1846 Homestead Renovation

Leveling the House

I Gotta Level With You…

Leveling the house was amazingly hard work.  First, jacking up an entire wall of a house and using a sledge hammer to try and get it back on the sill log is just craziness.  Everything is heavy.  Everything is hard.  But beyond the physical labor, the problem solving part of it took tremendous effort.

I kid you not.  Leveling the house was an incredibly difficult process for us.  We were stressed and exhausted.  The house wasn’t cooperating.  It had issues we didn’t anticipate like sill logs that resisted power tools.  Bees.  Termite damage.  We were whipped physically, mentally, and emotionally.  Leveling the house was tough on us.

I knew just how tough leveling the house was when, for the first time, it began to be difficult to roll out of bed in the morning.  Our bodies were beginning to let us know that they hated us.  Luckily, Jerry is a professor and only had to go to work three days a week.  I was a doctoral research fellow and writing my dissertation at the time and I worked the same three days.  This gave us four days a week to devote to the house.  It also meant that we had three days to rest. We have never enjoyed our days in the office as much as we did during the house leveling process.

First Things First

We knew that before anything else could happen, we had to get the house out of the dirt and level.  I thought we would be able to get the house level.  I mean, how difficult could it be?  You jack it up until the bubble floats in the center of your level.  Easy.

Great in theory, in practice it fell short.  We were trying to level a 173-year-old house.  After we had finished doing the best we could, I could see that the floor wasn’t level.  It is higher at the back of the house than at the front.  If we lowered the back, the wall started falling off.  If we continued to raise the front, the side rooms drooped.

We should have known from the first that leveling the house was going to be impossible.  After all, we did find the chains in the attic that had been added to help hold the front of the house up.  I explain it like this.  We took my 173-year-old friend to the chiropractor and expected them to get her straight in one treatment.  It just doesn’t work like that.  I am sure that the tree trunks used for sill logs are not straight.  I am sure that other supports are warped.  Leveling the house was the first of many times when we realized that what we had was just going to have to be good enough.

I now have stacks of washers under the legs of all my furniture in the old house and I am okay with that.  The vertical boards that make the walls, lean.  It is a wonky little house and I love it.  We called it good and went on to the next projects, completely forgetting that wonky continues forever and impacts other projects.  We forgot to take this into consideration when we installed the ceiling in the newly constructed porch and that was a real low point I will save for another post.
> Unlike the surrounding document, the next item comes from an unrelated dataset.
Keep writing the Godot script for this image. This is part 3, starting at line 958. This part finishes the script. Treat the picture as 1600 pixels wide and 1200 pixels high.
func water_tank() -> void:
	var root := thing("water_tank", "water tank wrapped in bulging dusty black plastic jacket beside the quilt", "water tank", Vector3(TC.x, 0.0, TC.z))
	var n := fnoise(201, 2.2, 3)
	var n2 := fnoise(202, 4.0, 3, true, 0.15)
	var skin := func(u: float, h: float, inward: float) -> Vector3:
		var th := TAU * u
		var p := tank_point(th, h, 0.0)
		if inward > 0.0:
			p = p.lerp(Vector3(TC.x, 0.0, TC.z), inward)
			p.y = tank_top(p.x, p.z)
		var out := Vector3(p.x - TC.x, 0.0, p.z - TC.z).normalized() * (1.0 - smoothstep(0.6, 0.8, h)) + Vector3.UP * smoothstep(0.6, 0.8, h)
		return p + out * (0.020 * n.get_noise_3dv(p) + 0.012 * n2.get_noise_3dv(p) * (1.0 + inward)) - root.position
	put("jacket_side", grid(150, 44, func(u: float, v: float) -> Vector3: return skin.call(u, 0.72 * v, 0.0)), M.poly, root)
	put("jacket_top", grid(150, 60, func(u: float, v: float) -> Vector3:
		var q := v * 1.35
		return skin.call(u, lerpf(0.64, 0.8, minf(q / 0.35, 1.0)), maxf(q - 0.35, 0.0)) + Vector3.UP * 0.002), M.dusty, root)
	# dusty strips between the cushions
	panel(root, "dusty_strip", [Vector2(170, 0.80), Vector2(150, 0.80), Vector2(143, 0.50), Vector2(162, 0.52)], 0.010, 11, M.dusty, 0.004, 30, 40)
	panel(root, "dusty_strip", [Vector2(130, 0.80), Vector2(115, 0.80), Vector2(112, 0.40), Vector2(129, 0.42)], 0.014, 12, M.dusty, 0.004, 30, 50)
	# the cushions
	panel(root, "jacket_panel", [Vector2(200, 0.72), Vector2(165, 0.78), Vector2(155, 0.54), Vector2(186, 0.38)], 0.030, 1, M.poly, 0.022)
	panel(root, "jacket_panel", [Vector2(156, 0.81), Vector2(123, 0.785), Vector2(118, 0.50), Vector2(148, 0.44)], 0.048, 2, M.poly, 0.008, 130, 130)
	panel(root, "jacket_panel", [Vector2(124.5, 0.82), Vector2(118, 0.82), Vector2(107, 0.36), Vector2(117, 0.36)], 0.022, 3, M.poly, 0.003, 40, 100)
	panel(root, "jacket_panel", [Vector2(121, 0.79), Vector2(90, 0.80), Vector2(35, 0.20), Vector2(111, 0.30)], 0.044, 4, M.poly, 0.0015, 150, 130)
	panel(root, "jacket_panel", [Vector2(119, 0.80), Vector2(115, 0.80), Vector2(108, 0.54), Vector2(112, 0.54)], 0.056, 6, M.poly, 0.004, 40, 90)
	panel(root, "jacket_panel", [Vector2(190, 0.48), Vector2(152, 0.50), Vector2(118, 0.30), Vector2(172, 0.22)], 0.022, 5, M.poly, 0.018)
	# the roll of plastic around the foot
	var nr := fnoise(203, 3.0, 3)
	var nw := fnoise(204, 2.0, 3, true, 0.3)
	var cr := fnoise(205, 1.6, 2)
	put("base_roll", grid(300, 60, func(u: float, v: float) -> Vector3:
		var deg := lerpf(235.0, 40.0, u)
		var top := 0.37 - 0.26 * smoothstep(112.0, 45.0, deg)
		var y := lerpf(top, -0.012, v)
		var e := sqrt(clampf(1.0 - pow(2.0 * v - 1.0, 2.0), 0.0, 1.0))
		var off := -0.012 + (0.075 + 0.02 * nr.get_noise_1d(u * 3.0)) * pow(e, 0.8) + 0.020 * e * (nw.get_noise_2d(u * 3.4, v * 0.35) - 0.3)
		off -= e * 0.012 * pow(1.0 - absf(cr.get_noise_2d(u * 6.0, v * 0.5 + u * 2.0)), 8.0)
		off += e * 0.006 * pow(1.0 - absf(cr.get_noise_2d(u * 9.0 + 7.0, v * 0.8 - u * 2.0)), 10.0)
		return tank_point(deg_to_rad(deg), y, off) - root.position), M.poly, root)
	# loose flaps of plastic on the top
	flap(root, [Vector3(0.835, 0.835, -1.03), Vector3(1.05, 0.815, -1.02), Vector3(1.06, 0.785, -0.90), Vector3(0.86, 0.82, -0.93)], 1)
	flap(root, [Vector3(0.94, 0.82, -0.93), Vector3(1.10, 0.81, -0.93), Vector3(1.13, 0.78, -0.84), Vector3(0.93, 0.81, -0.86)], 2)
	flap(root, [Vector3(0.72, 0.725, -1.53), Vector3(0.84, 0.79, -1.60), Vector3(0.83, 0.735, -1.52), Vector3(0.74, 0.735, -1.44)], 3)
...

Looking Back, We Were Crazy

I think that of all the projects we did, this was the most dangerous.  We would raise the jacks a little at a time and listen to the house.  It would creak.  It would emit loud pops.  And every time it would “talk” to us, I thought it was going to fall down.  In fact, while we were doing the raising, we spent the last hour or so of the day going around and trying to do things that we thought would prevent the house from falling overnight.

Case in point…the last wall that the crew worked on before we took over was a long section of wall on the east side of the house.  They cranked on the jack too much too fast and the wall came off the sill log.  The sill log was rotten and had to be replaced.  When they dropped the sill log out and replaced it, the wall wouldn’t sit on the log.

In their hurry, they had forgotten to either cut notches for the studs to slip into or, another solution, trim the studs off so that they sat on the sill log.  The back wall was on the sill log, but it looked like it was wearing a stiletto heel.  A storm was coming and our phones kept giving us severe weather warnings.  The workers left Jerry and I there to shore up the mess as best as possible.  That was the day I really thought the house was just going to either fall down or kill us out of spite.

Several screws and a 4”x4” post wedged between a huge dirt pile and the wall was all we could manage before the storm hit.  When we arrived the next morning, the house was still standing and Jerry and I decided that we were on our own from here on out.

On Our Own

Looking back, it was a great decision.  Not only did we do a better job, it was at that moment we knew that we could do whatever we needed to do.  We committed to the project like never before, but even as we did this and felt empowered, there was a sense of…I don’t know, early onset exhaustion?  Maybe isolation?  It was scary, but once again, I heard a voice asking, “do you really want it?”  Yeah, I did and it was too late at that point to turn back, but we both knew (or thought we did) just how much work we were in for.  From then on, with very few exceptions, when we were asked “who is going to (roof, insulate, do the siding,…)?” we always said, “we are.”  And we did.